— Begin Data extract —

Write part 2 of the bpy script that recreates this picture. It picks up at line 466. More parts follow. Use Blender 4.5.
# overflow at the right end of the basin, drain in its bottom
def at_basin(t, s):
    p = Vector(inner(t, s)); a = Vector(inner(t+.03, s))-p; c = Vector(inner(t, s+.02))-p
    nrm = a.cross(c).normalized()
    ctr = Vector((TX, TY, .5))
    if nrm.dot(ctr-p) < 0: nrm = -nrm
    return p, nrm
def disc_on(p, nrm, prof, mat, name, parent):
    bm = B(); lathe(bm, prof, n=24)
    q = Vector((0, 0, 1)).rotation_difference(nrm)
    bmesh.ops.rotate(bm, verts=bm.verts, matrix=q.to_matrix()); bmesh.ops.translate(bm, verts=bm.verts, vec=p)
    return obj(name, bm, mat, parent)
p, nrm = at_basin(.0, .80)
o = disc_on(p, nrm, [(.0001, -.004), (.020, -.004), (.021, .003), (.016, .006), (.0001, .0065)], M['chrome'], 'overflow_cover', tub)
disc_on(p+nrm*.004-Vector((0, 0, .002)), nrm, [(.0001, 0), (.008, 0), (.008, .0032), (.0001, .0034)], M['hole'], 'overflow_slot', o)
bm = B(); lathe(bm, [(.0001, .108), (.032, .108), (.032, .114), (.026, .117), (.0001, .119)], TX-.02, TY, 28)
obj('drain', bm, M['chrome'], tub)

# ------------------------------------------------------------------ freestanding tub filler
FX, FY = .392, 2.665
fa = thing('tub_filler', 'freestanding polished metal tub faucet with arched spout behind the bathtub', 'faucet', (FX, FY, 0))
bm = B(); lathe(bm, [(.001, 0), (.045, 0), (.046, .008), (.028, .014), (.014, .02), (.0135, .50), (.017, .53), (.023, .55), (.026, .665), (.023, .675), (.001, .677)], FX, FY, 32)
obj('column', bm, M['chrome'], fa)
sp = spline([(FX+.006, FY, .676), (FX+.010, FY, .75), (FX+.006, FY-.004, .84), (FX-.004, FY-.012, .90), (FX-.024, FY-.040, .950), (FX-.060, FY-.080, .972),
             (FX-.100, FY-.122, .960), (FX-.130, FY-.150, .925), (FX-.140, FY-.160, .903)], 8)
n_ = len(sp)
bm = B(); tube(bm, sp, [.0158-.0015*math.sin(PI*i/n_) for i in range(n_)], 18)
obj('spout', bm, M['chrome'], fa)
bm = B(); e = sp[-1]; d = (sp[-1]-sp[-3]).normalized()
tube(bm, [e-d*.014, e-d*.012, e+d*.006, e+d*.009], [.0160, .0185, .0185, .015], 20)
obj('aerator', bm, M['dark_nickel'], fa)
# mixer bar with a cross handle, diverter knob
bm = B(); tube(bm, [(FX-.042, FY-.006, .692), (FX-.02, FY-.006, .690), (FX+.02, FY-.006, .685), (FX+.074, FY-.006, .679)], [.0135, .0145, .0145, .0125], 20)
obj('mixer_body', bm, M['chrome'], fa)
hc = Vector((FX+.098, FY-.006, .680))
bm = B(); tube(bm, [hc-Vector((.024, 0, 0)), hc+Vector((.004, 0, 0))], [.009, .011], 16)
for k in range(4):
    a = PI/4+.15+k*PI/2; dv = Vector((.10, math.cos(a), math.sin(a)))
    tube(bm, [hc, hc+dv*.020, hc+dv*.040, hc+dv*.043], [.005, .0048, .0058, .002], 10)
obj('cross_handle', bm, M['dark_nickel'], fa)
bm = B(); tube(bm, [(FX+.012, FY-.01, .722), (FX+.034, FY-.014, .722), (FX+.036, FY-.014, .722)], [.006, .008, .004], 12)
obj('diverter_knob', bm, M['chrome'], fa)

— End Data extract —

To do: Can you give every line above again, exactly as written?

The completed task:
Write part 2 of the bpy script that recreates this picture. It picks up at line 466. More parts follow. Use Blender 4.5.
# overflow at the right end of the basin, drain in its bottom
def at_basin(t, s):
    p = Vector(inner(t, s)); a = Vector(inner(t+.03, s))-p; c = Vector(inner(t, s+.02))-p
    nrm = a.cross(c).normalized()
    ctr = Vector((TX, TY, .5))
    if nrm.dot(ctr-p) < 0: nrm = -nrm
    return p, nrm
def disc_on(p, nrm, prof, mat, name, parent):
    bm = B(); lathe(bm, prof, n=24)
    q = Vector((0, 0, 1)).rotation_difference(nrm)
    bmesh.ops.rotate(bm, verts=bm.verts, matrix=q.to_matrix()); bmesh.ops.translate(bm, verts=bm.verts, vec=p)
    return obj(name, bm, mat, parent)
p, nrm = at_basin(.0, .80)
o = disc_on(p, nrm, [(.0001, -.004), (.020, -.004), (.021, .003), (.016, .006), (.0001, .0065)], M['chrome'], 'overflow_cover', tub)
disc_on(p+nrm*.004-Vector((0, 0, .002)), nrm, [(.0001, 0), (.008, 0), (.008, .0032), (.0001, .0034)], M['hole'], 'overflow_slot', o)
bm = B(); lathe(bm, [(.0001, .108), (.032, .108), (.032, .114), (.026, .117), (.0001, .119)], TX-.02, TY, 28)
obj('drain', bm, M['chrome'], tub)

# ------------------------------------------------------------------ freestanding tub filler
FX, FY = .392, 2.665
fa = thing('tub_filler', 'freestanding polished metal tub faucet with arched spout behind the bathtub', 'faucet', (FX, FY, 0))
bm = B(); lathe(bm, [(.001, 0), (.045, 0), (.046, .008), (.028, .014), (.014, .02), (.0135, .50), (.017, .53), (.023, .55), (.026, .665), (.023, .675), (.001, .677)], FX, FY, 32)
obj('column', bm, M['chrome'], fa)
sp = spline([(FX+.006, FY, .676), (FX+.010, FY, .75), (FX+.006, FY-.004, .84), (FX-.004, FY-.012, .90), (FX-.024, FY-.040, .950), (FX-.060, FY-.080, .972),
             (FX-.100, FY-.122, .960), (FX-.130, FY-.150, .925), (FX-.140, FY-.160, .903)], 8)
n_ = len(sp)
bm = B(); tube(bm, sp, [.0158-.0015*math.sin(PI*i/n_) for i in range(n_)], 18)
obj('spout', bm, M['chrome'], fa)
bm = B(); e = sp[-1]; d = (sp[-1]-sp[-3]).normalized()
tube(bm, [e-d*.014, e-d*.012, e+d*.006, e+d*.009], [.0160, .0185, .0185, .015], 20)
obj('aerator', bm, M['dark_nickel'], fa)
# mixer bar with a cross handle, diverter knob
bm = B(); tube(bm, [(FX-.042, FY-.006, .692), (FX-.02, FY-.006, .690), (FX+.02, FY-.006, .685), (FX+.074, FY-.006, .679)], [.0135, .0145, .0145, .0125], 20)
obj('mixer_body', bm, M['chrome'], fa)
hc = Vector((FX+.098, FY-.006, .680))
bm = B(); tube(bm, [hc-Vector((.024, 0, 0)), hc+Vector((.004, 0, 0))], [.009, .011], 16)
for k in range(4):
    a = PI/4+.15+k*PI/2; dv = Vector((.10, math.cos(a), math.sin(a)))
    tube(bm, [hc, hc+dv*.020, hc+dv*.040, hc+dv*.043], [.005, .0048, .0058, .002], 10)
obj('cross_handle', bm, M['dark_nickel'], fa)
bm = B(); tube(bm, [(FX+.012, FY-.01, .722), (FX+.034, FY-.014, .722), (FX+.036, FY-.014, .722)], [.006, .008, .004], 12)
obj('diverter_knob', bm, M['chrome'], fa)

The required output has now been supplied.